State Housing Study Finds Cities and Counties Charge Developers High, Often Hidden Fees

California Gov. Gavin Newsom speaks during a news conference at the state Capitol on March 13, 2019, in Sacramento. (Credit: Justin Sullivan/Getty Images)

California Gov. Gavin Newsom speaks during a news conference at the state Capitol on March 13, 2019, in Sacramento. (Credit: Justin Sullivan/Getty Images)

A long-awaited study detailing how much cities and counties charge developers to build housing in California found that such costs are often hidden, vary widely across the state and have slowed growth.

The report, released this week by the state Department of Housing and Community Development, comes as Gov. Gavin Newsom and state lawmakers continue to search for ways to lower construction costs to help remedy a shortage of available homes. The study recommends that legislators push cities and counties to make public their fees, set standards for services so that costs will be more predictable and take into account how they affect housing production.

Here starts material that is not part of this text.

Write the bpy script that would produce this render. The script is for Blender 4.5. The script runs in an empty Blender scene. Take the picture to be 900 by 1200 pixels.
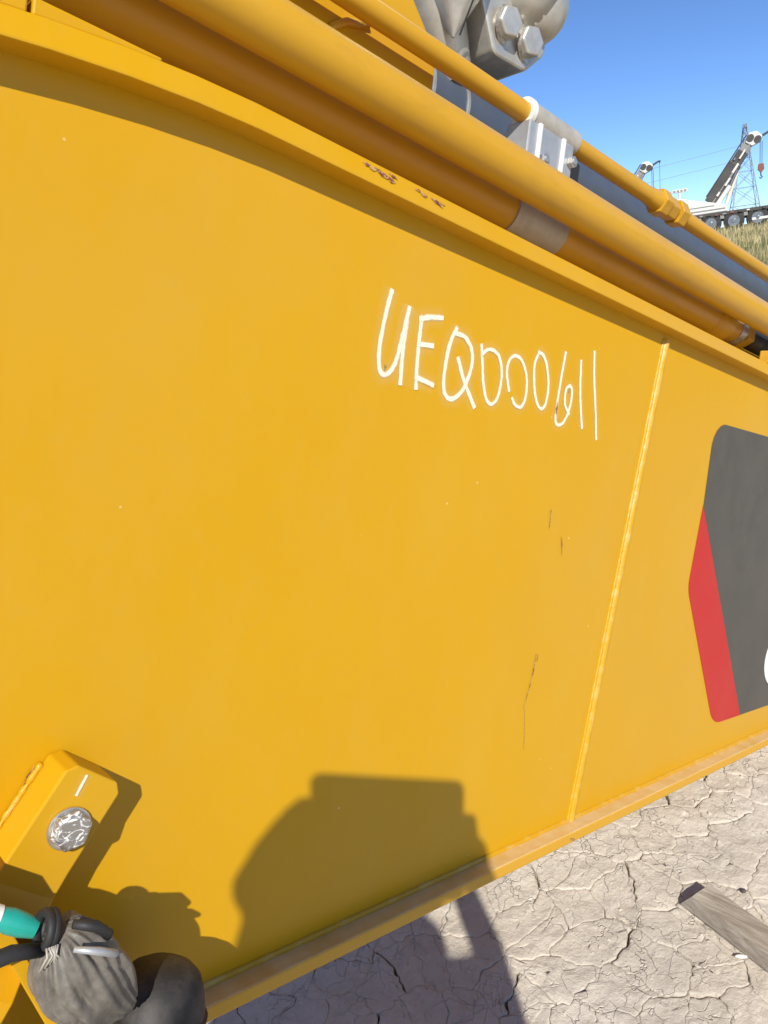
import bpy, bmesh, math, random
from mathutils import Vector, Matrix, noise
random.seed(7)
R = math.radians
scene = bpy.context.scene
COL = scene.collection

# ------------------------------------------------------------------ camera
CAM = Vector((0, 0, 1.6))
cd = bpy.data.cameras.new('camera'); cam = bpy.data.objects.new('camera', cd); COL.objects.link(cam)
right = Vector((0.7228, -0.6782, -0.1331)); down = Vector((-0.2946, -0.1281, -0.9470)); fwd = Vector((0.6252, 0.7237, -0.2924))
cam.matrix_world = Matrix.Translation(CAM) @ Matrix((right, -down, -fwd)).transposed().to_4x4()
cd.sensor_fit = 'HORIZONTAL'; cd.sensor_width = 36; cd.lens = 36
cd.clip_start = 0.02; cd.clip_end = 6000
scene.camera = cam

# ------------------------------------------------------------------ sky, sun, exposure
SUN = Vector((0.4859, 0.6102, -0.6258)).normalized()          # direction in which sunlight travels
world = bpy.data.worlds.new('World'); scene.world = world; world.use_nodes = True
wn = world.node_tree.nodes; wl = world.node_tree.links
sky = wn.new('ShaderNodeTexSky'); sky.sky_type = 'NISHITA'; sky.sun_disc = False
sky.sun_elevation = math.asin(-SUN.z); sky.sun_rotation = math.atan2(-SUN.x, -SUN.y)
sky.air_density = 0.55; sky.dust_density = 0.1; sky.ozone_density = 8.0
wl.new(sky.outputs[0], wn['Background'].inputs[0]); wn['Background'].inputs[1].default_value = 0.128
sd = bpy.data.lights.new('sun', 'SUN'); sd.energy = 4.2; sd.angle = R(0.53); sd.color = (1, 0.955, 0.88)
sun = bpy.data.objects.new('sun', sd); COL.objects.link(sun)
sun.rotation_euler = SUN.to_track_quat('-Z', 'Y').to_euler(); sun.location = (-5, -6, 8)
scene.view_settings.view_transform = 'Standard'; scene.view_settings.look = 'None'
scene.view_settings.exposure = 0.36; scene.view_settings.gamma = 1.0; scene.view_settings.use_curve_mapping = False

# ------------------------------------------------------------------ helpers
def tag(o, label=None, cat=None, group=None, kind=None):
    for k, v in (('label', label), ('category', cat), ('group', group), ('kind', kind)):
        if v: o[k] = v
    return o

def empty(name, loc=(0, 0, 0), rot=(0, 0, 0)):
    o = bpy.data.objects.new(name, None); COL.objects.link(o)
    o.location = loc; o.rotation_euler = rot; o.empty_display_size = 0.1
    return o

def link(name, me, mat, parent=None, smooth=False):
    o = bpy.data.objects.new(name, me); COL.objects.link(o)
    if mat and not me.materials: me.materials.append(mat)
    if parent: o.parent = parent
    if smooth:
        for p in me.polygons: p.use_smooth = True
    return o

def mesh(name, verts, faces, mat, parent=None, smooth=False, fix=True):
    me = bpy.data.meshes.new(name); me.from_pydata([tuple(v) for v in verts], [], faces); me.update()
    if fix:
        bm = bmesh.new(); bm.from_mesh(me); bmesh.ops.recalc_face_normals(bm, faces=bm.faces); bm.to_mesh(me); bm.free()
    return link(name, me, mat, parent, smooth)

def bevel(o, w, seg=2, angle=35):
    m = o.modifiers.new('bevel', 'BEVEL'); m.width = w; m.segments = seg; m.limit_method = 'ANGLE'; m.angle_limit = R(angle)
    m.harden_normals = False
    return o

def autosmooth(o, ang=35):
    me = o.data
    bm = bmesh.new(); bm.from_mesh(me)
    for e in bm.edges:
        e.smooth = not (len(e.link_faces) == 2 and e.calc_face_angle(0) > R(ang))
    for f in bm.faces: f.smooth = True
    bm.to_mesh(me); bm.free()
    return o

class G:
    """collects shapes into one mesh"""
    def __init__(s): s.v = []; s.f = []
    def add(s, v, f):
        n = len(s.v); s.v += [Vector(p) for p in v]; s.f += [tuple(i + n for i in q) for q in f]
    def box(s, c, h, ax=None):
        ax = ax or (Vector((1, 0, 0)), Vector((0, 1, 0)), Vector((0, 0, 1)))
        c = Vector(c)
        v = [c + ax[0]*h[0]*a + ax[1]*h[1]*b + ax[2]*h[2]*d for a in (-1, 1) for b in (-1, 1) for d in (-1, 1)]
        s.add(v, [(0, 1, 3, 2), (4, 6, 7, 5), (0, 4, 5, 1), (2, 3, 7, 6), (0, 2, 6, 4), (1, 5, 7, 3)])
    def tube(s, pts, rad, n=16, cap=True, up=None):
        pts = [Vector(p) for p in pts]
        if not hasattr(rad, '__len__'): rad = [rad]*len(pts)
        t0 = (pts[1]-pts[0]).normalized()
        u = Vector(up) if up else (Vector((0, 0, 1)) if abs(t0.z) < .9 else Vector((1, 0, 0)))
        vs = []
        for i, p in enumerate(pts):
            t = (pts[min(i+1, len(pts)-1)] - pts[max(i-1, 0)]).normalized()
            a = (u - t*u.dot(t)).normalized(); b = t.cross(a); u = a
            for k in range(n):
                w = 2*math.pi*k/n
                vs.append(p + (a*math.cos(w) + b*math.sin(w))*rad[i])
        fs = [(i*n+k, i*n+(k+1) % n, (i+1)*n+(k+1) % n, (i+1)*n+k) for i in range(len(pts)-1) for k in range(n)]
        if cap: fs += [tuple(range(n))[::-1], tuple(range((len(pts)-1)*n, len(pts)*n))]
        s.add(vs, fs)
    def sphere(s, c, r, nu=16, nv=10, ax=None):
        c = Vector(c); r = r if hasattr(r, '__len__') else (r, r, r)
        ax = ax or (Vector((1, 0, 0)), Vector((0, 1, 0)), Vector((0, 0, 1)))
        vs = []
        for j in range(1, nv):
            ph = math.pi*j/nv
            for k in range(nu):
                w = 2*math.pi*k/nu
                vs.append(c + ax[0]*r[0]*math.sin(ph)*math.cos(w) + ax[1]*r[1]*math.sin(ph)*math.sin(w) + ax[2]*r[2]*math.cos(ph))
        t = len(vs); vs += [c + ax[2]*r[2], c - ax[2]*r[2]]
        fs = [(j*nu+k, j*nu+(k+1) % nu, (j+1)*nu+(k+1) % nu, (j+1)*nu+k) for j in range(nv-2) for k in range(nu)]
        fs += [(t, (k+1) % nu, k) for k in range(nu)] + [(t+1, (nv-2)*nu+k, (nv-2)*nu+(k+1) % nu) for k in range(nu)]
        s.add(vs, fs)
    def prism(s, poly, y0, y1):
        """polygon in (x, z) extruded from y0 to y1"""
        n = len(poly)
        s.add([(x, y0, z) for x, z in poly] + [(x, y1, z) for x, z in poly],
              [tuple(range(n)), tuple(range(2*n-1, n-1, -1))] + [(i, i+n, (i+1) % n+n, (i+1) % n) for i in range(n)])
    def strip(s, xs, y0, y1, lo, hi):
        vs = []
        for x in xs: vs += [(x, y0, lo(x)), (x, y1, lo(x)), (x, y1, hi(x)), (x, y0, hi(x))]
        n = len(xs)
        fs = [(i*4+k, i*4+(k+1) % 4, i*4+4+(k+1) % 4, i*4+4+k) for i in range(n-1) for k in range(4)]
        s.add(vs, fs + [(0, 1, 2, 3), (n*4-1, n*4-2, n*4-3, n*4-4)])
    def hexnut(s, c, axis, r, h, up=(0, 0, 1)):
        c = Vector(c); a = Vector(axis).normalized()
        s.tube([c - a*h/2, c + a*h/2], r, 6, True, up)
    def build(s, name, mat, parent=None, smooth=False, sharp=None, bev=None):
        o = mesh(name, s.v, s.f, mat, parent, smooth)
        if sharp: autosmooth(o, sharp)
        if bev: bevel(o, *bev)
        return o

def lin(pts, n):
    """catmull-rom through 2D points"""
    P = [Vector(p) for p in pts]; out = []
    for i in range(len(P)-1):
        a, b, c, d = P[max(i-1, 0)], P[i], P[i+1], P[min(i+2, len(P)-1)]
        for k in range(n):
            t = k/n
            out.append(.5*((2*b) + (c-a)*t + (2*a-5*b+4*c-d)*t*t + (3*b-a-3*c+d)*t**3))
    return out + [P[-1]]

# ------------------------------------------------------------------ materials
def srgb(r, g, b):
    f = lambda c: (c/255/12.92) if c <= 10 else ((c/255+.055)/1.055)**2.4
    return (f(r), f(g), f(b), 1)

class Mat:
    def __init__(s, name, color=(.5, .5, .5, 1), rough=.5, metal=0., spec=.5, coat=0., coat_rough=.1):
        s.m = bpy.data.materials.new(name); s.m.use_nodes = True
        s.n = s.m.node_tree.nodes; s.l = s.m.node_tree.links; s.b = s.n['Principled BSDF']
        s.b.inputs['Base Color'].default_value = color; s.b.inputs['Roughness'].default_value = rough
        s.b.inputs['Metallic'].default_value = metal; s.b.inputs['Specular IOR Level'].default_value = spec
        s.b.inputs['Coat Weight'].default_value = coat; s.b.inputs['Coat Roughness'].default_value = coat_rough
        s.co = None; s.bump_prev = None
    def coord(s, kind='Object'):
        if not s.co: s.co = s.n.new('ShaderNodeTexCoord')
        return s.co.outputs[kind]
    def mapped(s, scale=(1, 1, 1), kind='Object', loc=(0, 0, 0)):
        m = s.n.new('ShaderNodeMapping'); m.inputs['Scale'].default_value = scale; m.inputs['Location'].default_value = loc
        s.l.new(s.coord(kind), m.inputs[0]); return m.outputs[0]
    def noise(s, scale, detail=4, rough=.55, vec=None, dist=0):
        t = s.n.new('ShaderNodeTexNoise'); t.inputs['Scale'].default_value = scale; t.inputs['Detail'].default_value = detail
        t.inputs['Roughness'].default_value = rough; t.inputs['Distortion'].default_value = dist
        s.l.new(vec or s.coord(), t.inputs['Vector']); return t.outputs['Fac']
    def voronoi(s, scale, feature='F1', vec=None, out='Distance', rnd=1):
        t = s.n.new('ShaderNodeTexVoronoi'); t.feature = feature; t.inputs['Scale'].default_value = scale
        t.inputs['Randomness'].default_value = rnd
        s.l.new(vec or s.coord(), t.inputs['Vector']); return t.outputs[out]
    def ramp(s, fac, stops):
        r = s.n.new('ShaderNodeValToRGB'); e = r.color_ramp.elements
        while len(e) < len(stops): e.new(.5)
        for el, (p, c) in zip(e, stops):
            el.position = p; el.color = c if hasattr(c, '__len__') else (c, c, c, 1)
        s.l.new(fac, r.inputs[0]); return r.outputs[0]
    def mix(s, fac, a, b, mode='MIX'):
        m = s.n.new('ShaderNodeMix'); m.data_type = 'RGBA'; m.blend_type = mode
        for sock, v in ((m.inputs[0], fac), (m.inputs[6], a), (m.inputs[7], b)):
            if isinstance(v, bpy.types.NodeSocket): s.l.new(v, sock)
            else: sock.default_value = v
        return m.outputs[2]
    def math(s, op, a, b=0.):
        m = s.n.new('ShaderNodeMath'); m.operation = op
        for sock, v in ((m.inputs[0], a), (m.inputs[1], b)):
            if isinstance(v, bpy.types.NodeSocket): s.l.new(v, sock)
            else: sock.default_value = v
        return m.outputs[0]
    def color(s, sock): s.l.new(sock, s.b.inputs['Base Color'])
    def rough(s, sock): s.l.new(sock, s.b.inputs['Roughness'])
    def bump(s, h, strength=.3, dist=.002):
        b = s.n.new('ShaderNodeBump'); b.inputs['Strength'].default_value = strength; b.inputs['Distance'].default_value = dist
        s.l.new(h, b.inputs['Height'])
        if s.bump_prev: s.l.new(s.bump_prev, b.inputs['Normal'])
        s.bump_prev = b.outputs[0]; s.l.new(b.outputs[0], s.b.inputs['Normal']); return s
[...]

“While fees offer a flexible way to finance necessary infrastructure, overly burdensome fee programs can limit growth by impeding or disincentivizing new residential development, facilitate exclusion and increase housing costs across the state,” said the report by researchers at UC Berkeley’s Terner Center for Housing Innovation.

In California, local government fees on housing construction, which can be used on parks, traffic control, water and sewer connections and other services, were nearly three times the national average in 2015, according to a 2018 Terner Center report. In some cities, researchers found, fees can amount to 18% of median home prices.